Editing of the second edition of the 1:500,000 geologic map and of the explanatory text was begun in 1984 with the assessment and screening of all relevant data. Compilation of the map and revision of the text were completed in 1986, and both the revised map and the revised Chinese text were published in November, 1986.
In this edition, colored photographs illustrating the significant and interesting geological features of Taiwan replace black and white pictures in the first edition. The writer is most grateful to Hao-Tsu Chu, Christopher C.K. Fong, Hui-Cheng Chang, Kai-Shuan Shea, Chun-Sun Lee and Shin Wang for the photographs they supplied from their collections. The writer is especially indebted to Christopher Fong and Kai-Shuan Shea of the Central Geological Survey who went to the field to take a number of the colorful and meaningful photographs specifically for this report. The SLAR image of Taiwan printed on the first page was graciously supplied by W.T. Cheng of the Energy and Mining Research/Service Organization, ITRI.

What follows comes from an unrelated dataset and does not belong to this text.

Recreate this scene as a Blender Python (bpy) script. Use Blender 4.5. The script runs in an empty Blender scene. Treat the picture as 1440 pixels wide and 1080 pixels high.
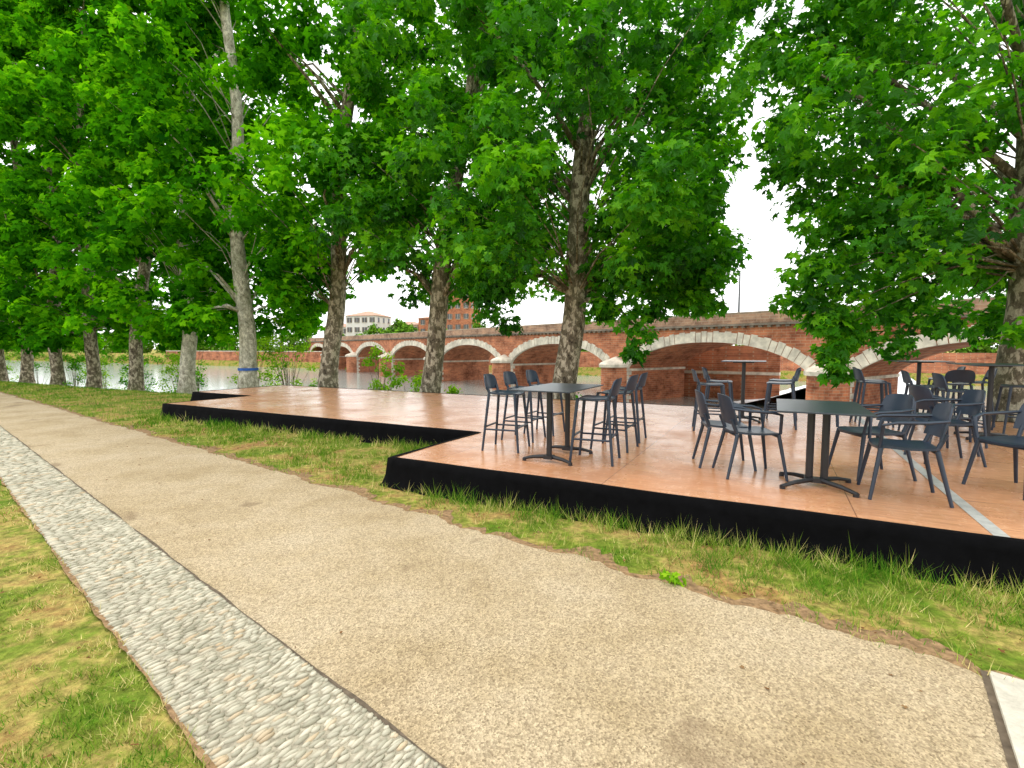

Most chapters in the second edition of this text have been revised, expanded and updated in view of the new information and ideas that have been put forth over the past 14 years. The organization of the text has also been changed from that of the first edition. Instead of discussing the geology of the entire island of Taiwan by separate topical chapters pertaining to stratigraphy, structure, volcanic activity, tectonism and others, emphasis in this new edition has been placed on individual geologic provinces. Thus the island of Taiwan is first divided into a number of geologic provinces or tectonostratigraphic belts, such as the Central Range, the Coastal Range and others. Then the various topics of stratigraphy, structure and others in each geologic province are discussed and treated regionally. The writer hopes that, in this way, the reader may benefit by gaining a thorough understanding of the geologic development of each important geologic province of Taiwan and the relationships between them. This revision was undertaken in an effort to make this text more interesting and useful, so that the reader may appreciate more fully the complete picture of the geology of Taiwan.
The chapter on "General geology and geologic provinces of Taiwan" serves as an overview as well as an introduction to the general geology of Taiwan. It may be useful to those readers who are unable to read the entire text but wish an encapsulated summary of the general geologic history and development of Taiwan.